In years past, I’ve written about movies I’ve watched or books I’ve read during the past year. I don’t think I saw any movies last year, and you can see the books I read at one of the links on the right if you’re interested. Instead, I’m going to mention a few of the people who died last year.
Arthur C. Clarke—author of several classic SF novels, including Childhood’s End, which I read when I was seven. The reach of its imagination has stuck with me since. My favorite Clarke novel is Imperial Earth—I can’t say why, but I’ve always admired how he fit so many of his interests into it. He was also a cheerful popularizer of science, especially marine studies, astronomy and space exploration, and an incorrigible optimist. His books always left me with a sense of the vastness of the universe and its wonders.
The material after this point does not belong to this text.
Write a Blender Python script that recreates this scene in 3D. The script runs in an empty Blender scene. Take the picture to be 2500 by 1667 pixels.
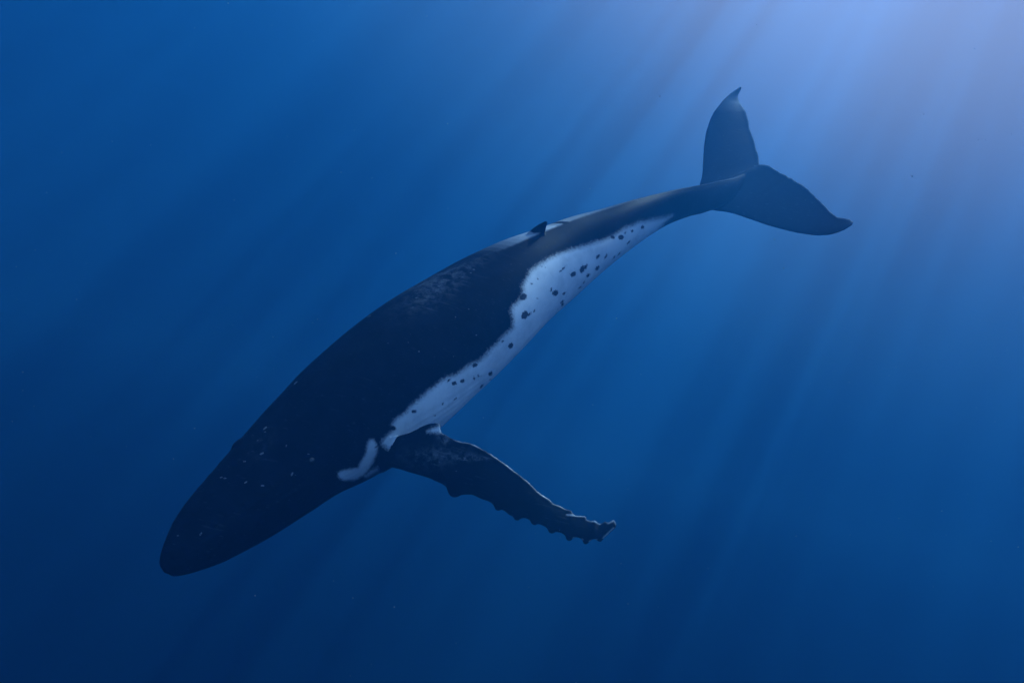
import bpy, bmesh, math, random
import numpy as np
from mathutils import Vector, Matrix
from mathutils.bvhtree import BVHTree

random.seed(4)
rng = np.random.default_rng(4)
scene = bpy.context.scene
COL = scene.collection

# ------------------------------------------------------------------ camera
PITCH, ROLL = math.radians(26), math.radians(15)
F = 1962.0                                   # focal length in pixels of a 2500 px wide frame
back = np.array([0, -math.cos(PITCH), math.sin(PITCH)])
r0 = np.array([1.0, 0, 0]); u0 = np.array([0, math.sin(PITCH), math.cos(PITCH)])
right = math.cos(ROLL) * r0 + math.sin(ROLL) * u0
up = -math.sin(ROLL) * r0 + math.cos(ROLL) * u0
R = np.stack([right, up, back], axis=1)      # camera axes as columns
cam_data = bpy.data.cameras.new('camera')
cam_data.sensor_width = 36; cam_data.lens = 36 * F / 2500
cam_data.clip_end = 600; cam_data.clip_start = 0.05
cam = bpy.data.objects.new('camera', cam_data); COL.objects.link(cam)
cam.matrix_world = Matrix([[*R[0], 0], [*R[1], 0], [*R[2], 0], [0, 0, 0, 1]])
scene.camera = cam

# ------------------------------------------------------------------ sun
sun_cam = np.array([0.55, 0.79, -0.48]); sun_cam /= np.linalg.norm(sun_cam)
SUN = R @ sun_cam                            # direction towards the (refracted) sun, about 48 degrees high
sd = bpy.data.lights.new('sun', 'SUN'); sd.energy = 5.0; sd.angle = math.radians(0.5); sd.color = (1.0, 0.97, 0.92)
sun = bpy.data.objects.new('sun', sd); COL.objects.link(sun)
sun.rotation_euler = Vector(SUN).to_track_quat('Z', 'Y').to_euler()

# ------------------------------------------------------------------ world: open water lit from the sun's side
world = bpy.data.worlds.new('World'); scene.world = world; world.use_nodes = True
nt = world.node_tree; N = nt.nodes; L = nt.links; N.clear()
tc = N.new('ShaderNodeTexCoord')
dot = N.new('ShaderNodeVectorMath'); dot.operation = 'DOT_PRODUCT'; dot.inputs[1].default_value = SUN
L.new(tc.outputs['Generated'], dot.inputs[0])
mr = N.new('ShaderNodeMapRange'); mr.inputs[1].default_value = -1; mr.inputs[2].default_value = 1
L.new(dot.outputs['Value'], mr.inputs[0])
cr = N.new('ShaderNodeValToRGB'); cr.color_ramp.interpolation = 'B_SPLINE'; WMAX = 8.0
def srgb(r, g, b, k=1.0):
    f = lambda c: ((c / 255 + 0.055) / 1.055) ** 2.4 if c > 10 else c / 255 / 12.92
    return (f(r) * k, f(g) * k, f(b) * k, 1)
WSTOPS = [(0.0, (0.0, 0.002, 0.01, 1)), (0.40, (0.0, 0.004, 0.02, 1)), (0.68, (0.0, 0.01, 0.03, 1)),
          (0.76, (0.0, 0.06, 0.15, 1)), (0.815, (0.14, 0.46, 0.76, 1)), (0.875, (0.62, 1.08, 1.45, 1)),
          (0.94, (3.9, 4.0, 3.8, 1)), (1.0, (6.0, 5.8, 5.4, 1))]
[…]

James Crumley—author of hard-boiled detective novels set in the empty parts of the American west. His books are soaked in booze, drugs, violence, and a dilapidated but defiantly romantic view of honor and manhood. My love of them is wrapped up in my feelings about the west, about right and wrong and honor and duty, and about the power of a good drunk. Crumley somehow managed to write about terrible things and make them sing of the good in life.
Kevin Duckworth—starting center on the Blazers basketball teams of the late 80s and early 90s. I grew up in Portland, and the city loved those teams. I listened to games on the radio at night when I was a kid, and watched them on TV with high school friends or in college dorm rooms. Duckworth was a slow but serviceable center that was miscast on a team that thrived on running, and he was never able to live down not being some other, better center. He loved Portland, though, and he settled in the area, getting involved in a couple of businesses and doing a lot of community work. I have to admit that when he died, I hadn’t thought about him in a while, but hearing about him brought back a lot of good memories of those teams and those times.
Dock Ellis—pitcher who threw a no-hitter while on LSD. This is a terrible thing to have on your figurative tombstone, especially for an intelligent and outspoken man who had a good career outside of his no-hitter, then went on to do a lot of things with his life after sports. However, this sort of mythology is why baseball is my favorite sport. It’s ludicrous to think that a football player would play a game on acid. There’s no way he could compete, and the kind of people who would drop acid don’t generally play football. Maybe a basketball player would, but I can’t see them playing well. For whatever reason, baseball is somewhat more tolerant of characters, whether they’re eccentrics or crusaders or just guys who would take the mound while higher than a kite.
George Macdonald Fraser—author of the Flashman series of novels. These concern Harry Flashman, Victorian cavalryman, unwilling adventurer, womanizer, coward and cad, who manages to end up at many of the pivotal historical events of the 19th century. Fraser was a meticulous researcher, and he could spin a story.
Gary Gygax—inventor and popularizer of Dungeons and Dragons and role-playing games in general (with apologies to Dave Arneson and others). I cannot calculate how much of my youth was spent playing RPGs, either D&D or any of a plethora of other games. Those games passed many hours and introduced me to a lot of my friends, and their worldview shaped my personality. I still reflexively try to explain systems by breaking them into simple rules that can be simulated with random numbers, which has even proven useful at my day job. I also still consider what sort of monsters might live in any sort of hidden space, which is less useful.
Rudy Ray Moore—comedian who recorded raunchy party records that were a huge influence on rap, and movie maker who wrote, directed and starred in Dolemite, one of the seminal blaxploitation movies. It’s hard to explain why Dolemite is so great—the plot is iffy, the acting is bad, and the movie is essentially a showcase for Moore to strut around, mack on women, do bad karate, and act like a bad-ass. Which he does, and it’s glorious.
(Many other people died in 2008. Some of them were more noteworthy to the average person, and each and every one of them was probably noteworthy to someone. The people I mention here were noteworthy to me.)